Aim of the task
Copy nothing but the part that opens with the line containing "Recreate this scene" and closes with the line containing "R = math.radians". Do not include pictures.

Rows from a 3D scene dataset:
++++++++++

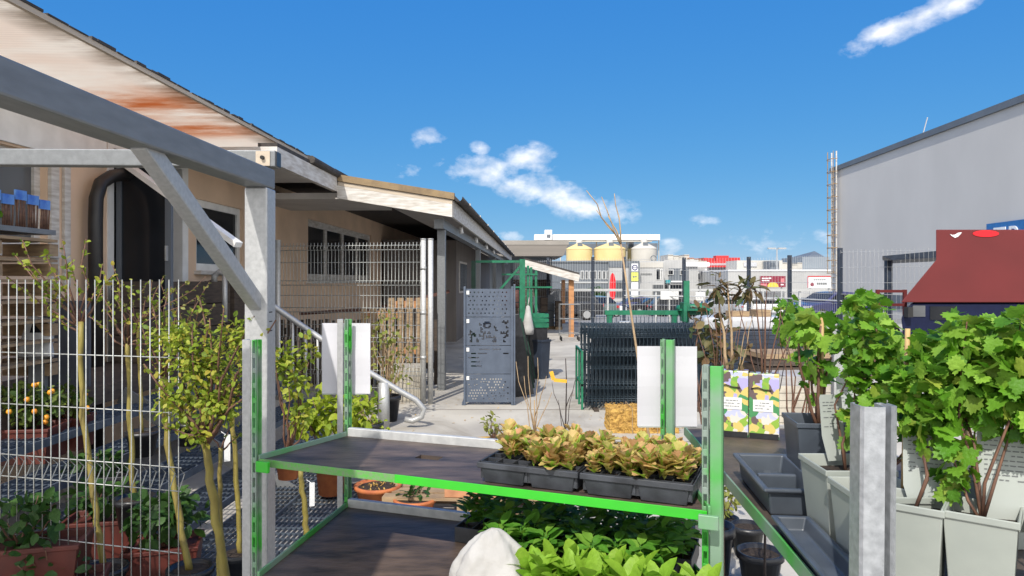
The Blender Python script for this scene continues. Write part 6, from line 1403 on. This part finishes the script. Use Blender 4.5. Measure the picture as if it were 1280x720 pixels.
# ================================================================== sky, sun, camera
SUNE, SD_ = math.radians(46), Vector((.31,.95,0)).normalized()
wd_ = bpy.data.worlds.new('World'); S.world = wd_; wd_.use_nodes = True; nt = wd_.node_tree; bg = nt.nodes['Background']
sky = nt.nodes.new('ShaderNodeTexSky'); sky.sky_type = 'NISHITA'; sky.sun_disc = False; sky.sun_elevation = SUNE; sky.sun_rotation = math.atan2(-SD_.x,-SD_.y); sky.air_density = 1.0; sky.dust_density = 0; sky.ozone_density = 3.0; sky.altitude = 4000
tc = nt.nodes.new('ShaderNodeTexCoord'); sp = nt.nodes.new('ShaderNodeSeparateXYZ'); nt.links.new(tc.outputs['Generated'], sp.inputs['Vector'])
def mth(op, a, b=None, clamp=False):
    n = nt.nodes.new('ShaderNodeMath'); n.operation = op; n.use_clamp = clamp
    for i, v in enumerate((a,b)):
        if v is None: continue
        if isinstance(v, (int,float)): n.inputs[i].default_value = v
        else: nt.links.new(v, n.inputs[i])
    return n.outputs[0]
az = mth('ARCTAN2', sp.outputs['X'], sp.outputs['Y']); el = mth('ARCSINE', sp.outputs['Z'])
cv = nt.nodes.new('ShaderNodeCombineXYZ'); nt.links.new(az, cv.inputs['X']); nt.links.new(mth('MULTIPLY', el, 1.5), cv.inputs['Y'])
n1 = nt.nodes.new('ShaderNodeTexNoise'); n1.inputs['Scale'].default_value = 19; n1.inputs['Detail'].default_value = 9; n1.inputs['Roughness'].default_value = .58; nt.links.new(cv.outputs['Vector'], n1.inputs['Vector'])
def ell(px, py, rx, ry, ang, wgt=1.0):   # a cloud bank in a compass direction
    u, v = (px-640)/F, (HY-py)/F; a0 = math.atan(u); e0 = math.atan(v*math.cos(a0)); c_, s_ = math.cos(ang), math.sin(ang)
    dx = mth('SUBTRACT', az, a0); dy = mth('SUBTRACT', el, e0)
    p = mth('DIVIDE', mth('ADD', mth('MULTIPLY', dx, c_), mth('MULTIPLY', dy, s_)), rx/F); q = mth('DIVIDE', mth('SUBTRACT', mth('MULTIPLY', dy, c_), mth('MULTIPLY', dx, s_)), ry/F)
    r = mth('SQRT', mth('ADD', mth('MULTIPLY', p, p), mth('MULTIPLY', q, q)))
    return mth('MULTIPLY', mth('SUBTRACT', 1.0, r), wgt)
EL = [ell(605,213,58,19,-.12,.9), ell(660,197,38,20,-.12,.9), ell(672,238,72,22,-.25,.85), ell(738,258,62,22,-.16,.85), ell(1160,16,80,15,.36,.8), ell(1100,42,42,13,.40,.8), ell(1205,-2,70,14,.3,.8), ell(537,174,22,13,0,.55), ell(600,185,13,9,0,.6), ell(512,214,20,10,0,.4), ell(840,310,30,11,0,.5), ell(985,302,60,14,0,.30), ell(640,295,22,7,0,.35), ell(880,277,16,7,0,.35)]
mxv = EL[0]
for e_ in EL[1:]: mxv = mth('MAXIMUM', mxv, e_)
den = mth('MULTIPLY', mth('ADD', mth('MULTIPLY', mxv, 1.0), mth('MULTIPLY', mth('SUBTRACT', n1.outputs['Fac'], .50), 2.6)), 1.15, True)
mpos = mth('MULTIPLY', mth('ADD', mxv, .12), 6.0, True)
den = mth('MULTIPLY', den, mpos, True)
den = mth('MULTIPLY', den, .80)
back = mth('MULTIPLY', mth('MULTIPLY', mth('SUBTRACT', mth('MULTIPLY', sp.outputs['Y'], -1.0), .05), 3.0, True), mth('MULTIPLY', mth('ADD', n1.outputs['Fac'], .15), 1.2, True))   # broken cloud added behind the camera as soft, unseen fill light

n2 = nt.nodes.new('ShaderNodeTexNoise'); n2.inputs['Scale'].default_value = 30; n2.inputs['Detail'].default_value = 5; nt.links.new(cv.outputs['Vector'], n2.inputs['Vector'])
cr = nt.nodes.new('ShaderNodeValToRGB'); cr.color_ramp.elements[0].position = .3; cr.color_ramp.elements[0].color = (3.7,3.9,4.3,1); cr.color_ramp.elements[1].position = .62; cr.color_ramp.elements[1].color = (5.6,5.5,5.5,1); nt.links.new(n2.outputs['Fac'], cr.inputs['Fac'])
sc_ = nt.nodes.new('ShaderNodeSeparateColor'); nt.links.new(sky.outputs['Color'], sc_.inputs['Color']); hs = nt.nodes.new('ShaderNodeCombineColor')
for i_, (pw, co_) in enumerate(((1.0,.228),(.47,.852),(.13,2.44))): nt.links.new(mth('MULTIPLY', mth('POWER', sc_.outputs[i_], pw), co_), hs.inputs[i_])
mx = nt.nodes.new('ShaderNodeMix'); mx.data_type = 'RGBA'; nt.links.new(den, mx.inputs['Factor']); nt.links.new(hs.outputs[0], mx.inputs['A']); nt.links.new(cr.outputs['Color'], mx.inputs['B'])
mb_ = nt.nodes.new('ShaderNodeMix'); mb_.data_type = 'RGBA'; nt.links.new(back, mb_.inputs['Factor']); nt.links.new(mx.outputs['Result'], mb_.inputs['A']); mb_.inputs['B'].default_value = (8.6,8.4,8.2,1)
nt.links.new(mb_.outputs['Result'], bg.inputs['Color']); bg.inputs['Strength'].default_value = .15
sd_ = bpy.data.lights.new('sun','SUN'); sd_.energy = 2.8; sd_.angle = math.radians(.53); sd_.color = (1,.95,.88)
so = bpy.data.objects.new('sun', sd_); COL.objects.link(so); so.rotation_euler = Vector((SD_.x*math.cos(SUNE),SD_.y*math.cos(SUNE),-math.sin(SUNE))).to_track_quat('-Z','Y').to_euler(); so.location = (-5,-20,30)
cam = bpy.data.cameras.new('camera'); cam.lens = F/1280*36; cam.sensor_width = 36; cam.shift_y = (HY-360)/1280; cam.clip_start = .05; cam.clip_end = 6000
co = bpy.data.objects.new('camera', cam); COL.objects.link(co); co.location = (0,0,EYE); co.rotation_euler = (math.pi/2,0,0); S.camera = co
S.view_settings.view_transform = 'Standard'; S.view_settings.look = 'None'; S.view_settings.gamma = 1; S.view_settings.exposure = .72; S.view_settings.use_curve_mapping = False
S.cycles.max_bounces = 6; S.cycles.transparent_max_bounces = 8; S.cycles.use_denoising = True
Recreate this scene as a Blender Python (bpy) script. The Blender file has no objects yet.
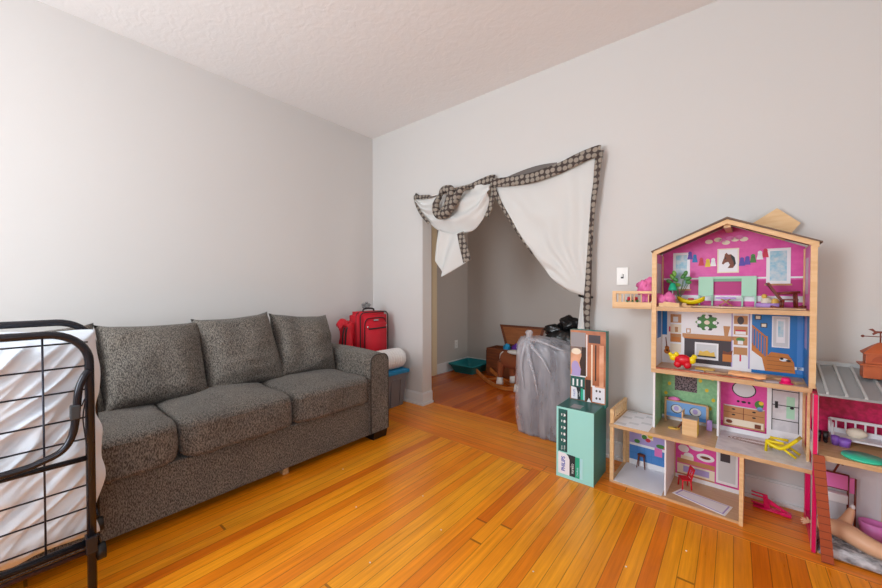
import bpy, bmesh, math, random
from mathutils import Vector, Matrix, noise
random.seed(11)
SC = bpy.context.scene
COL = SC.collection
PI = math.pi
R = math.radians

# ------------------------------------------------------------------ materials
def lin(c):
    c = c / 255.0
    return c / 12.92 if c <= 0.04045 else ((c + 0.055) / 1.055) ** 2.4
def rgb(t): return (lin(t[0]), lin(t[1]), lin(t[2]), 1)
M = {}
def nodes(name):
    m = bpy.data.materials.new(name); m.use_nodes = True
    nt = m.node_tree
    return m, nt, nt.nodes['Principled BSDF']
def coords(nt, scale=(1, 1, 1), kind='Object'):
    tc = nt.nodes.new('ShaderNodeTexCoord'); mp = nt.nodes.new('ShaderNodeMapping')
    mp.inputs['Scale'].default_value = scale
    nt.links.new(tc.outputs[kind], mp.inputs['Vector'])
    return mp.outputs['Vector']
def mat(name, c, rough=.6, metal=0, c2=None, scale=40, stretch=(1, 1, 1), bump=0, bscale=None, detail=3, sheen=0, coat=0, alpha=None):
    m, nt, b = nodes(name)
    b.inputs['Base Color'].default_value = rgb(c)
    b.inputs['Roughness'].default_value = rough
    b.inputs['Metallic'].default_value = metal
    if sheen: b.inputs['Sheen Weight'].default_value = sheen
    if coat: b.inputs['Coat Weight'].default_value = coat
    v = coords(nt, stretch)
    if c2:
        n = nt.nodes.new('ShaderNodeTexNoise'); n.inputs['Scale'].default_value = scale; n.inputs['Detail'].default_value = detail
        nt.links.new(v, n.inputs['Vector'])
        r = nt.nodes.new('ShaderNodeValToRGB')
        r.color_ramp.elements[0].position = .38; r.color_ramp.elements[1].position = .62
        r.color_ramp.elements[0].color = rgb(c); r.color_ramp.elements[1].color = rgb(c2)
        nt.links.new(n.outputs['Fac'], r.inputs['Fac']); nt.links.new(r.outputs['Color'], b.inputs['Base Color'])
    if bump:
        n2 = nt.nodes.new('ShaderNodeTexNoise'); n2.inputs['Scale'].default_value = bscale or scale; n2.inputs['Detail'].default_value = 4
        nt.links.new(v, n2.inputs['Vector'])
        bp = nt.nodes.new('ShaderNodeBump'); bp.inputs['Strength'].default_value = bump; bp.inputs['Distance'].default_value = .01
        nt.links.new(n2.outputs['Fac'], bp.inputs['Height']); nt.links.new(bp.outputs['Normal'], b.inputs['Normal'])
    M[name] = m
    return m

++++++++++

Answer for this exercise
Recreate this scene as a Blender Python (bpy) script. The Blender file has no objects yet.
import bpy, bmesh, math, random
from mathutils import Vector, Matrix, noise
random.seed(11)
SC = bpy.context.scene
COL = SC.collection
PI = math.pi
R = math.radians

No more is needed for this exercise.